Reproduce exactly the lines below, from the first through the one containing "ed=tag(li.copy(),'weathered stone statue", and nothing more.

..........

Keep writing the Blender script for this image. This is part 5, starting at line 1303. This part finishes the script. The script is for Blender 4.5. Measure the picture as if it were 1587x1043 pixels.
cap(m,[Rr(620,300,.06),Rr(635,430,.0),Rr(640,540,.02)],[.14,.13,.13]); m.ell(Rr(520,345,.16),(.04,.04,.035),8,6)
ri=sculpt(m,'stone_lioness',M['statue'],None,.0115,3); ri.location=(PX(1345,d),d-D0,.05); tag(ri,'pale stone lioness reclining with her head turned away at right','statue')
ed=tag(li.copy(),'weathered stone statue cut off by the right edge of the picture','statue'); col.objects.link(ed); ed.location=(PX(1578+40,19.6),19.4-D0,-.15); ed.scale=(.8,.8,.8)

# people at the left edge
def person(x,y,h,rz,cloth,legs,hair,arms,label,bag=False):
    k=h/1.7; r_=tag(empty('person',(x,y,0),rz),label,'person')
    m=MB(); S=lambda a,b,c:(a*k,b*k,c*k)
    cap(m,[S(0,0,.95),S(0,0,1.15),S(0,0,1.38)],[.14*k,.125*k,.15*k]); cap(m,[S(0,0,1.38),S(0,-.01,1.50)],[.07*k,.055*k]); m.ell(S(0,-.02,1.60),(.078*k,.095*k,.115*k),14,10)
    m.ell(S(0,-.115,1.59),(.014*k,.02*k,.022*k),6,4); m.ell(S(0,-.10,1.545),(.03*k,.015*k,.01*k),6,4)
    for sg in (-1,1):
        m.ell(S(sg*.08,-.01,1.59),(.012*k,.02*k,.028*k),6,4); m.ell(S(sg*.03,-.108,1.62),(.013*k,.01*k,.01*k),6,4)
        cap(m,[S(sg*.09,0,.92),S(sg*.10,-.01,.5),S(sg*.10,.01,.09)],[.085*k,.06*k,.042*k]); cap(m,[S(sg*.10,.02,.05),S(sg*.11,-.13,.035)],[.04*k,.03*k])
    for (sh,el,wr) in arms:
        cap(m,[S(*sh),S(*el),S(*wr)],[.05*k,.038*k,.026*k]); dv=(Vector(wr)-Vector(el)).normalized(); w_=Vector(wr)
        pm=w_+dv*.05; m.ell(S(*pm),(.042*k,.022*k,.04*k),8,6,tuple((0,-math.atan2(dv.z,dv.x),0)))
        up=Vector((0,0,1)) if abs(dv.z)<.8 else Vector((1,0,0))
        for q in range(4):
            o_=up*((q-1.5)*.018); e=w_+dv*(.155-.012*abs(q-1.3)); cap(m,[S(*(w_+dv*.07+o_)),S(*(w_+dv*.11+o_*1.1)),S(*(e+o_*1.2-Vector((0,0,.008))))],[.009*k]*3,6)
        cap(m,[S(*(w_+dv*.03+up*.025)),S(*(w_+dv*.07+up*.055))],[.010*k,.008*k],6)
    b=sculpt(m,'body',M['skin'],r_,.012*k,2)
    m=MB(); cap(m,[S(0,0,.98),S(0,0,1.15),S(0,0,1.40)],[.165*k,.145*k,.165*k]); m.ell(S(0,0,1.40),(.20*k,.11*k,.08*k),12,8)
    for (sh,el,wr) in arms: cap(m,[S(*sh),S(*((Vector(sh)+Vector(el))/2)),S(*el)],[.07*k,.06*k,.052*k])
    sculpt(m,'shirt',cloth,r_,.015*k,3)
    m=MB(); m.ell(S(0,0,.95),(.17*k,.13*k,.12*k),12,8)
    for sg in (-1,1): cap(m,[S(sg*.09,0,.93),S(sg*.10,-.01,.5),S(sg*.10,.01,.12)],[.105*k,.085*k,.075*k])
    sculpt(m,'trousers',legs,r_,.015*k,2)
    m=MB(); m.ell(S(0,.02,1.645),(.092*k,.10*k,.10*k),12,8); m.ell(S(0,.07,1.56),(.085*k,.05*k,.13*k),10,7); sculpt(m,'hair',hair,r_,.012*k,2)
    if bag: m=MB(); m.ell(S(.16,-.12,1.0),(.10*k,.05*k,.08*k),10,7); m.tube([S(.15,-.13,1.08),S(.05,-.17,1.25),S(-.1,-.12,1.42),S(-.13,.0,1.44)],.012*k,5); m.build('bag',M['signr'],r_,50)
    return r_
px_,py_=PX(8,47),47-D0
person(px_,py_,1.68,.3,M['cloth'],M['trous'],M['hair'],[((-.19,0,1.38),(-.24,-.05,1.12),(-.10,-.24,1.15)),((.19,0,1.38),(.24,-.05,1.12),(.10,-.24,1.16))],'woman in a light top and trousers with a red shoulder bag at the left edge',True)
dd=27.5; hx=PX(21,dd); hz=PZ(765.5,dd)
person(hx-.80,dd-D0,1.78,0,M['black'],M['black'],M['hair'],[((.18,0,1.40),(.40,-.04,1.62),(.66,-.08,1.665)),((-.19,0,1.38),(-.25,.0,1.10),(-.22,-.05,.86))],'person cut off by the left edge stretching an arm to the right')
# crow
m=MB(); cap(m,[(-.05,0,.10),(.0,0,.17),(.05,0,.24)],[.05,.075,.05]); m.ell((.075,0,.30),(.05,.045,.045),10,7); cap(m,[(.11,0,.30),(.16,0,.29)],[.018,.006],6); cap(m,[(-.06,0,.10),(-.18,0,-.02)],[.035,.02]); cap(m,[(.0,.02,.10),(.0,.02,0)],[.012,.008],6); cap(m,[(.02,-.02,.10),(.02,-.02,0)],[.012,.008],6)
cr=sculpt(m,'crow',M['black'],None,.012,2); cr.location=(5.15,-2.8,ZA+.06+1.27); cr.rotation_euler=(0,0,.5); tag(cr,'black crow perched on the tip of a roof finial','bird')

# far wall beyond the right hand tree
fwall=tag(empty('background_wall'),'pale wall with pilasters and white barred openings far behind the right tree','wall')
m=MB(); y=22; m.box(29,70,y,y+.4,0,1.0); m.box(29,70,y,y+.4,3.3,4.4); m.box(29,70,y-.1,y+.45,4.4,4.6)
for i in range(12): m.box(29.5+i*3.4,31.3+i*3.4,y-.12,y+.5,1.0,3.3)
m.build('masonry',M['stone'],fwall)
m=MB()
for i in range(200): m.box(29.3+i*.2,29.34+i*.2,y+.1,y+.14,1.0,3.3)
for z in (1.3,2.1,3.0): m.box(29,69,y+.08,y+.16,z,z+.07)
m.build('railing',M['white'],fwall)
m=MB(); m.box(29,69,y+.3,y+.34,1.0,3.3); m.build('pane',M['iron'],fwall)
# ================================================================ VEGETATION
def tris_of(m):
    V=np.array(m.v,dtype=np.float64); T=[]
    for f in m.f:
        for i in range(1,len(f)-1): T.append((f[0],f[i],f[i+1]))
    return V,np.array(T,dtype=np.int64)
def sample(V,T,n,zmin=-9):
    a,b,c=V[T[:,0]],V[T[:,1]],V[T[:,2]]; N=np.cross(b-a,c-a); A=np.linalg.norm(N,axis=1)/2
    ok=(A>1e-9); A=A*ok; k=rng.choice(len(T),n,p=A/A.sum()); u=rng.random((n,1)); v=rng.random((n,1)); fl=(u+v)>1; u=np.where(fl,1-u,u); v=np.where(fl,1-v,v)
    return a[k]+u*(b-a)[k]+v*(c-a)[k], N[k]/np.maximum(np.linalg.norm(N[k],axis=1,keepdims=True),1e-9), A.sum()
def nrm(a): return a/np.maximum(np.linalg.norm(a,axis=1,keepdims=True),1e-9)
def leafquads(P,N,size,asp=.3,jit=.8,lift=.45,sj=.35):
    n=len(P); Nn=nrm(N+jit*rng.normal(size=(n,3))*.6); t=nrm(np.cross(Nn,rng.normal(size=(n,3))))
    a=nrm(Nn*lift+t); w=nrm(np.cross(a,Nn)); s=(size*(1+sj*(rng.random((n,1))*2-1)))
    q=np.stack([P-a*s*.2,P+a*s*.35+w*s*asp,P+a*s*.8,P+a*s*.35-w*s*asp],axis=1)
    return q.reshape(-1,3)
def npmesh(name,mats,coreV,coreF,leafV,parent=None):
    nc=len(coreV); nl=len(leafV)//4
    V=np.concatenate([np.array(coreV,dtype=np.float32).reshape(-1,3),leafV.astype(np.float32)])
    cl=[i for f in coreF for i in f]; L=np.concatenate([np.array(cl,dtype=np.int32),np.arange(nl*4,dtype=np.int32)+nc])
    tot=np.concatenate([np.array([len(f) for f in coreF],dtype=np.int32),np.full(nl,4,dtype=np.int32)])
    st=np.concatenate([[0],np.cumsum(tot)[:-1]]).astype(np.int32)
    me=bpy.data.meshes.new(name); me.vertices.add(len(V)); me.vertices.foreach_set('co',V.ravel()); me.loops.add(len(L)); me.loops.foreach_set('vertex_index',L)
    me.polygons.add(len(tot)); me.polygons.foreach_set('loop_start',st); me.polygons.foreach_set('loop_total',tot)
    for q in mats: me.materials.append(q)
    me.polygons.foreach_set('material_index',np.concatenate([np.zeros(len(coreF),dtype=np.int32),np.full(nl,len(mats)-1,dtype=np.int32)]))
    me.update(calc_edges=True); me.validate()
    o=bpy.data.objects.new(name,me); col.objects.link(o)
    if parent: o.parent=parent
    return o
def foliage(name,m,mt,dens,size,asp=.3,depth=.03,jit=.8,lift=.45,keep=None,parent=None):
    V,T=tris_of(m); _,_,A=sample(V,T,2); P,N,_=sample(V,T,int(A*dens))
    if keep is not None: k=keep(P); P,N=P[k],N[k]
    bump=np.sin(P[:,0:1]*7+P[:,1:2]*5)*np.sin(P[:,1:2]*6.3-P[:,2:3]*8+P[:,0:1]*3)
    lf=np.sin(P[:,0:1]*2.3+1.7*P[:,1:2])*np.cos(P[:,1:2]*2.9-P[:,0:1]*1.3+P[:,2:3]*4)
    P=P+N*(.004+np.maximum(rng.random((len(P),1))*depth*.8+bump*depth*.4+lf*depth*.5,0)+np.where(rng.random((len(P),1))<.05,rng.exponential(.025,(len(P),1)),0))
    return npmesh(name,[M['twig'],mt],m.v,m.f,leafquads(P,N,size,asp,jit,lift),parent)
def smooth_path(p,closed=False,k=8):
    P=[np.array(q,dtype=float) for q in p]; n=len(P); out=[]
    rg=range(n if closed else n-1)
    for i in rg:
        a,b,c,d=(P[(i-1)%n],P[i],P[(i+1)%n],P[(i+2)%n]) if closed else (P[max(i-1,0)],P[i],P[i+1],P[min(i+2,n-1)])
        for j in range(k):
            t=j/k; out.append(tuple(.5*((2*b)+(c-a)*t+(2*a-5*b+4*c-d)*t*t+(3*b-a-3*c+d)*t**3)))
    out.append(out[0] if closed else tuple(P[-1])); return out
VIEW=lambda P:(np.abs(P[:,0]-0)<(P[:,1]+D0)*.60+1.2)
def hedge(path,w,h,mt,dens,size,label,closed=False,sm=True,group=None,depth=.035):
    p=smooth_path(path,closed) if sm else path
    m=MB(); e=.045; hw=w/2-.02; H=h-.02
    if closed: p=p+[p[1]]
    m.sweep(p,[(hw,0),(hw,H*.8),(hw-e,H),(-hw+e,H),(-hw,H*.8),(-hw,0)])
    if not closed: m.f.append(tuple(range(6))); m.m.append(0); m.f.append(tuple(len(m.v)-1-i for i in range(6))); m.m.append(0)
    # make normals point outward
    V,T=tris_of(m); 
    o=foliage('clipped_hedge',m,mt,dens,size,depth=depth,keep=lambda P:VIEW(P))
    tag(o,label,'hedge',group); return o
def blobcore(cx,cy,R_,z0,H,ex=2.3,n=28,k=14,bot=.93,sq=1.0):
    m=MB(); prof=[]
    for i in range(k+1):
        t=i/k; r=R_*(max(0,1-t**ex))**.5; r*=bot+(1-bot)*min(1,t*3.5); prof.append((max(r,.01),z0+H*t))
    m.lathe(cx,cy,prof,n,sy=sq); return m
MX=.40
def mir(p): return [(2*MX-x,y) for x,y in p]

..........

▶ OUTPUT OF THE TASK:
Keep writing the Blender script for this image. This is part 5, starting at line 1303. This part finishes the script. The script is for Blender 4.5. Measure the picture as if it were 1587x1043 pixels.
cap(m,[Rr(620,300,.06),Rr(635,430,.0),Rr(640,540,.02)],[.14,.13,.13]); m.ell(Rr(520,345,.16),(.04,.04,.035),8,6)
ri=sculpt(m,'stone_lioness',M['statue'],None,.0115,3); ri.location=(PX(1345,d),d-D0,.05); tag(ri,'pale stone lioness reclining with her head turned away at right','statue')
ed=tag(li.copy(),'weathered stone statue cut off by the right edge of the picture','statue'); col.objects.link(ed); ed.location=(PX(1578+40,19.6),19.4-D0,-.15); ed.scale=(.8,.8,.8)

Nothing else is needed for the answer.